During the conference, to put it in Sarah Townley’s (University of Nottingham) words, “delegates explore(d) one central idea through many others”. Townley’s paper “‘O wicked, wicked voice, violin of flesh and blood!’: the resistance of material form and the role of the melodramatic aesthetic in Vernon Lee’s supernatural tale ‘The Wicked Voice’”, explored the contrast between the Wagnerian aesthetic, characterised by “an extreme slowness of vital tempo”,that devitalises the listener, and the “spontaneous and emotively-charged cadenza” of Lee’s Zaffirino, the Venetian castrato singer who “revitalises the listener by resetting the link between aesthetic value and formulaic expectation”. In her paper, Townley illustrated how Magnus, the protagonist of Lee’s work, is at first haunted by, and then becomes enamoured with Zaffirino’s voice, in a novel that defied the “publish-or-perish print culture of late-Victorian literary life”.
The function of voice was also explored by Louis Bayman (King’s College, University of London) in his paper “The operatic expressivity of Italian melodrama”. Byman reinforced a view shared by several delegates: the difficulty of defining melodram. With examples from Italian films of the 1940s, he illustrated “how Italian melodrama translated an operatic way of constructing drama into film”. Bayman highlighted how the Italian word “melodramma” means both opera and melodrama, and argued that, in Italy, melodramma entered cinema not through theatre but rather through “the operatic stage”. This is reflected in the operatic techniques present in the Italian films, in which “fast movement and sensational effects” are downplayed in favour of an emotional expressivity of the voice, linked to the body. The operatic sensibily of Italian cinema, argued Bayman, is not a step backwards to pre-cinematic days, but rather is a “tensely climatic use of cinema”, which influenced post-war Italian directors such as Luchino Visconti.

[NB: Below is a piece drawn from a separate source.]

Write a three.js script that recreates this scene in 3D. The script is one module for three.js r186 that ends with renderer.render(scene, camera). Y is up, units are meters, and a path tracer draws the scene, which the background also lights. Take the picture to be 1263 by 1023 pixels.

Music was also examined during the conference in its function as “mediator”. As a film student, I was particularly interested in Ceri Higgins’s (Trinity College, University of Wales) paper “Composing the Comedia Ranchera: image and music in the Mexican musical melodrama”. Higgins examined “the melodramatic aesthetic through the relationship of sound and cinematography in the early Mexican film genre”, with a discussion of the Mexican musical melodrama, Allá en el Rancho Grande (Fernando de Fuentes, 1936). Higgins underlined how the music of the film is all diegetic and “is produced entirely by the characters present on screen”.
Martín and Francisco, the two protagonists of the film, are rivals in love. Martín also questions Francisco social position in the hacienda, and the two engage in a singing duel that becomes the narrative climax of the film. Interestingly, the song becomes a vehicle to express the protagonists’ politcal stands and emotions, conveyed more effectively through music than through simple dialogue. Figueroa’s cinematography highligts the difference between the characters “privileging José Francisco and emphasising his central position and role within the hacienda community and the narrative”. Higgins underlined how the film is more complex than the critics suggested, and discussed the “lack of connection between the study of sound and image in film”, recommending “a synthesis of critical approaches to enable a more syncretic appreciation of both elements”.
Although music and melodrama were the central focus of the conference, the rich and various academic backgrounds of the delegates meant that different perspectives were adopted, and different approaches emerged in discussion. While musicologists and music scholars concentrated their attention more on the relation between the scores and the librettos of the various plays and dramas discussed (which, regretfully, can not all be included in this report) film scholars added the cinematic dimensions of image and sound, rendering the conference truly interdisciplinary. In his paper “Tearing Speech to Pieces: Voice Technologies of the 1940s”, Jake Smith explored the significant impact that “talking machines” – the voder and then the sonovox – had in Hollywood cinema of 1940s. These new devices amazed audiences with their ability to simulate human speech, and were soon employed to create cinematic special effects. Interestingly, Smith points out that these machines were almost exclusively operated by “‘female enunciators’, and the use of this device was inflected by notions of gender at every point in its implementation”. The paper analysed the use of sonovox in the Hollywood melodramas (or “women’s films”) Possessed (1947) and Letter to Three Wives (1949). In Possessed, the sonovox acts as an “equivalent to a subjective camera”, exteriorizing Joan Crawford’s anxieties. “Bringing to life the ‘career’ of sonovox”, argued Smith, “illustrates the importance of sound and the performance of the female voice in film melodrama”.
The conference’s organisers chose to have all the papers in the same conference room, to avoid overlapping panels. This gave the delegates the chance to follow and enjoy every talk, and participate in lively debates during the question and answer sessions. This atmosphere continued in the coffee breaks, and encouraged the exchange of ideas on the study of music and melodrama within different contexts and across different genres.